The Fishley Family of Potters
 
Two jugs and a Watch-holder by the Fishley Family of Fremington

The Fishley family from the village of Fremington between Barnstaple and Bideford, have always been recognised as an inventive and prolific dynasty of potters.

From the early 19th century until the First World War, members of the family worked in the same small rural pottery producing a wide variety of domestic and ornamental wares, made from the clay found near their village. Their rich traditional country wares include small and cheap jugs, to the large cloam oven which was made to be built into the chimneys of farmhouse kitchens. The ornamental pieces sometimes follow the traditional North Devon sgraffito decorated harvest ware jugs, or the more inventive, elaborately sprigged, or relief decorated jugs, jars and mantel ornaments made by George and Robert Fishley. At the end of the 19th century, the talented Edwin Beer Fishley made an extraordinary range of 'Art' pottery, and bizarre copies of all sorts of pottery from other lands.

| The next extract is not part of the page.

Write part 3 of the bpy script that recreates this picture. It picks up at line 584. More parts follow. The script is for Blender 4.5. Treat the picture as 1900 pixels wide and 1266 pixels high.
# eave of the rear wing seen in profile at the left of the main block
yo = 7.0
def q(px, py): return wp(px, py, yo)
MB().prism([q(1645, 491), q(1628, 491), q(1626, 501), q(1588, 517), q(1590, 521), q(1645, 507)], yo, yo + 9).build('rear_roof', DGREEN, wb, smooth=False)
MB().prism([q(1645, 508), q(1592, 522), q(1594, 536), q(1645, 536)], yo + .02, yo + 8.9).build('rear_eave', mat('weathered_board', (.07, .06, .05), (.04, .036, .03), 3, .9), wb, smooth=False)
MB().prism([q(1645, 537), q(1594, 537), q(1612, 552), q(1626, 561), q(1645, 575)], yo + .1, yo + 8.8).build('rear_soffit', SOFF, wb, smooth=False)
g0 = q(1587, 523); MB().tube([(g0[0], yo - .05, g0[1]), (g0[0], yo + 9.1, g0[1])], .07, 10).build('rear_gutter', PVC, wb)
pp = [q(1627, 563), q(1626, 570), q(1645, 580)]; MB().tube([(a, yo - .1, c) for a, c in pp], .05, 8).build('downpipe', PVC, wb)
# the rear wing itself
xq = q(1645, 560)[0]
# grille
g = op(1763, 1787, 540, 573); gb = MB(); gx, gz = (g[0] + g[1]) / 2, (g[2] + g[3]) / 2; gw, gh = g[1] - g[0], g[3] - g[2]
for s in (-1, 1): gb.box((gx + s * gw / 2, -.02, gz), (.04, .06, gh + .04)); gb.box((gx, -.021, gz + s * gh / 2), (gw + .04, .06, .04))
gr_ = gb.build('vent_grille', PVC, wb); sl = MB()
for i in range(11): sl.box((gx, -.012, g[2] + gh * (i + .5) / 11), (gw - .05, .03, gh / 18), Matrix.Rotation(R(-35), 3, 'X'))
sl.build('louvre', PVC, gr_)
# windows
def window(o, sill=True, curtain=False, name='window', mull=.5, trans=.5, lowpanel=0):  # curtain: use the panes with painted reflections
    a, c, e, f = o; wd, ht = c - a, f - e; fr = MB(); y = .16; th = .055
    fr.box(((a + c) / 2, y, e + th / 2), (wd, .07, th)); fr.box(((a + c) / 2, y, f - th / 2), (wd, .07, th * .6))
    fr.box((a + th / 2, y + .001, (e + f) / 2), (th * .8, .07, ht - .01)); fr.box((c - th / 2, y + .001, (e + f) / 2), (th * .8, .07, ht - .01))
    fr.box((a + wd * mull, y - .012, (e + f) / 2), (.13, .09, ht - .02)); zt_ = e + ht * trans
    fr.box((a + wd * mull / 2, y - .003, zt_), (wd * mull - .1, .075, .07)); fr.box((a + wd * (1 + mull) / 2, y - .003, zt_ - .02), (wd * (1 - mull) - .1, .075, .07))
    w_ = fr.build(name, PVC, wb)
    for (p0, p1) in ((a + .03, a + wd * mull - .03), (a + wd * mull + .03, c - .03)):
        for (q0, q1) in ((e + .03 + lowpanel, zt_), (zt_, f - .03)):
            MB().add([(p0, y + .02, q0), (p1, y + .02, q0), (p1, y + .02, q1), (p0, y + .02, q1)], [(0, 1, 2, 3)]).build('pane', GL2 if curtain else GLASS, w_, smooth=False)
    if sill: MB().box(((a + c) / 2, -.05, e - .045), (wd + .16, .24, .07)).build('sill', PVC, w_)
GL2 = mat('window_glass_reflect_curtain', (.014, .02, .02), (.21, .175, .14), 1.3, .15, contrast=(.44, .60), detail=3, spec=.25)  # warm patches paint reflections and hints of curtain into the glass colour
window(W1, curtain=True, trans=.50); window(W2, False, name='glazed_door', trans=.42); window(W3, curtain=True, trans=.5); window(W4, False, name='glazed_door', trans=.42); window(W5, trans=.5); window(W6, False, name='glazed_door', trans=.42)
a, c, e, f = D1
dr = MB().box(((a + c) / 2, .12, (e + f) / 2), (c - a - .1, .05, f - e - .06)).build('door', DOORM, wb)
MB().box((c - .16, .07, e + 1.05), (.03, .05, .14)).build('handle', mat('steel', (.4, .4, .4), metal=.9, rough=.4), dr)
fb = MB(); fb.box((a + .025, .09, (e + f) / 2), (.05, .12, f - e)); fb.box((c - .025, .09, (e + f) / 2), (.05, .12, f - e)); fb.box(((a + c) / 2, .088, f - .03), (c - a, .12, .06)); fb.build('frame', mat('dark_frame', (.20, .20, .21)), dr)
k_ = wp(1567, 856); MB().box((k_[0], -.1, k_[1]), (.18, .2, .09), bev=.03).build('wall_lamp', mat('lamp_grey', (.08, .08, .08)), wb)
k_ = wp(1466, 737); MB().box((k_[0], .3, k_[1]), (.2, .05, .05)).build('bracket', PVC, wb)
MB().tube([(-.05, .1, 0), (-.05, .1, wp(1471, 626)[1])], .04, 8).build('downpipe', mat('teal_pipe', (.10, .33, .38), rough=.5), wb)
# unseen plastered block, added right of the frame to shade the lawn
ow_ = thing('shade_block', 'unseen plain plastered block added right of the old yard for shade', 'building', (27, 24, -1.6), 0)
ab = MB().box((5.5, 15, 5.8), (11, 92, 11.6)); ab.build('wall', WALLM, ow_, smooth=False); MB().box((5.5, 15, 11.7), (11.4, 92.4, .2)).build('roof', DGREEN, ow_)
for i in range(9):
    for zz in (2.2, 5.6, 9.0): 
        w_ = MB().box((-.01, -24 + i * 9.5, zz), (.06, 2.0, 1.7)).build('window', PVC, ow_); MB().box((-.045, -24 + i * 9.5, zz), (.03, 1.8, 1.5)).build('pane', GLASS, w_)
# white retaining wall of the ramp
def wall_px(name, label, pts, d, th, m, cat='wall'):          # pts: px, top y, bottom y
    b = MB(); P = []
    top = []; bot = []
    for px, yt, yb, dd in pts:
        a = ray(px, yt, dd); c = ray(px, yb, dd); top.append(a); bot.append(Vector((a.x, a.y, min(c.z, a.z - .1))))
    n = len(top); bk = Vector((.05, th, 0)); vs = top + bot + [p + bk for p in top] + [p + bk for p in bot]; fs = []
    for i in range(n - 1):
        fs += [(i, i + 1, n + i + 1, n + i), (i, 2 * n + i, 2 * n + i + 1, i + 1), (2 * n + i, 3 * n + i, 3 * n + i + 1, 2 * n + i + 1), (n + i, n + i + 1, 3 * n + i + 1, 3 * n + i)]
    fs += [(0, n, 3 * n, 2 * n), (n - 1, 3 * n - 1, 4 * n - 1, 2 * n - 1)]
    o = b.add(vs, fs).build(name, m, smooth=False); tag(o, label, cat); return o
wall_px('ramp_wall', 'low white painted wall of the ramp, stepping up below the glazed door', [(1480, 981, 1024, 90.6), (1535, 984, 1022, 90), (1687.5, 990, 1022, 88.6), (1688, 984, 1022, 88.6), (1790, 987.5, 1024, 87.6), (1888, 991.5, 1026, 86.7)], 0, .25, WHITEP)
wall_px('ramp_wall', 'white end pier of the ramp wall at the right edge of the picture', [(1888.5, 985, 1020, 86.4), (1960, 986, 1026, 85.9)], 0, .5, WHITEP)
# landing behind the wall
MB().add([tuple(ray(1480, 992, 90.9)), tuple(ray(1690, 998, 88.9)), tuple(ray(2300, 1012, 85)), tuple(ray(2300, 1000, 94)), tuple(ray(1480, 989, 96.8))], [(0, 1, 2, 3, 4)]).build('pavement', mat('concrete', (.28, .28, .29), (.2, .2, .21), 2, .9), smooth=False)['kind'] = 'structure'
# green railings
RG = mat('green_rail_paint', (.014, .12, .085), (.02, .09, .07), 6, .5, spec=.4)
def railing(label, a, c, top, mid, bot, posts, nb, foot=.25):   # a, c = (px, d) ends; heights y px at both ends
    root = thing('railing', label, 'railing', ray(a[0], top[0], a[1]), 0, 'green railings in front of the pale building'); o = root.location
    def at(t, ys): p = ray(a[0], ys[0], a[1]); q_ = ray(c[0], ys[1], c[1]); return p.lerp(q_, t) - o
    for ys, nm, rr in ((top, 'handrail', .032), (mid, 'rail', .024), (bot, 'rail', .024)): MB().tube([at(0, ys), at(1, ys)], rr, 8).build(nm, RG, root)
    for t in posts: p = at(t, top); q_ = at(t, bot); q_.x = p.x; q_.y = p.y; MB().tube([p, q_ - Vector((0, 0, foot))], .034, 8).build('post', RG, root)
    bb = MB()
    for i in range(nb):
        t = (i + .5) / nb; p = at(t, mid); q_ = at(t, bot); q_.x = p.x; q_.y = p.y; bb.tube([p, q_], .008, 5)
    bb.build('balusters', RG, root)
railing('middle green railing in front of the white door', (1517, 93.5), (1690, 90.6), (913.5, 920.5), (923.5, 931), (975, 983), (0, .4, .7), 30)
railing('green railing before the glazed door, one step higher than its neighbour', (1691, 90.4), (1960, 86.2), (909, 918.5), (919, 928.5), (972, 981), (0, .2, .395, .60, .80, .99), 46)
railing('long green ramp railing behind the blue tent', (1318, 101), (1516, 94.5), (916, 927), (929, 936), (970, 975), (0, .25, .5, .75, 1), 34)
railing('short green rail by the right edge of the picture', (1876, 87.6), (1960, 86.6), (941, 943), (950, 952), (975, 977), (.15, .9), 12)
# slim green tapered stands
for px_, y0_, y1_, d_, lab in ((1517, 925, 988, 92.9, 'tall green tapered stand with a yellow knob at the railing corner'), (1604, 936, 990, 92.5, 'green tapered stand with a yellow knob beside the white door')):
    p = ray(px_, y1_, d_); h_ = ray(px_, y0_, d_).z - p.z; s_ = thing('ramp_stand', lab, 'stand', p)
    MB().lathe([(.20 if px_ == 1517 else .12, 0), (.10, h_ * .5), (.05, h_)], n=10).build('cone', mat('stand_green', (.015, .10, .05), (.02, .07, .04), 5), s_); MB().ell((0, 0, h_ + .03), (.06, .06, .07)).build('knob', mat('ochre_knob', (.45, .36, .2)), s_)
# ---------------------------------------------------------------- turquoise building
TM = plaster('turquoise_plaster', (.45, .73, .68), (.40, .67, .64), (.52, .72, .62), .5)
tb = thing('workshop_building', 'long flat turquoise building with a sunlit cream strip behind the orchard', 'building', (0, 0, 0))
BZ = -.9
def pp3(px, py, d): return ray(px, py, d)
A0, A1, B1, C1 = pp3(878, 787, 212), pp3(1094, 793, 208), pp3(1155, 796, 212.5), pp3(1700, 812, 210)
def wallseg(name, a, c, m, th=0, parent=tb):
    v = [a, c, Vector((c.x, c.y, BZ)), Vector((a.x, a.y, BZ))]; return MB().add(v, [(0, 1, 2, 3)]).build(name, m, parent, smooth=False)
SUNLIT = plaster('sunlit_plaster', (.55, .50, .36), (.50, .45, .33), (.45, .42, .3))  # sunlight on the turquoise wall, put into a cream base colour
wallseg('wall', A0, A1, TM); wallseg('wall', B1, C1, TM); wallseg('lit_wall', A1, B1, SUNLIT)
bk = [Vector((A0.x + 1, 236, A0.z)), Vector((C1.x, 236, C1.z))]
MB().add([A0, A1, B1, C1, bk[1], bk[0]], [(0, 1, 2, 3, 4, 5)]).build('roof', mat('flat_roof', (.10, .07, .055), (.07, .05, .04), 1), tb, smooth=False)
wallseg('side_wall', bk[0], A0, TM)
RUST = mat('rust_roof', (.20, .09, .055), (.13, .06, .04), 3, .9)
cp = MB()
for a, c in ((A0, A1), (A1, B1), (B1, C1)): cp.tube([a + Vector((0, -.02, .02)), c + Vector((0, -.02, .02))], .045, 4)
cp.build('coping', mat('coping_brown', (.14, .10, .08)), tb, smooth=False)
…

Our knowledge of the workings of this small pottery is greatly enhanced by the book 'Fifty Years A Potter'. The biography of William Fishley Holland, the grandson of Edwin Beer Fishley, which, together with contemporary drawings and watercolours, show how a country pottery was organised in the days before industrialisation.

All the necessary materials were readily available to Bideford Potters. Good clay and wood for firing kilns from the locality, Galena glaze imported from South Wales, tidal waterways to transport the clay to the potteries and the finished pots to their destinations.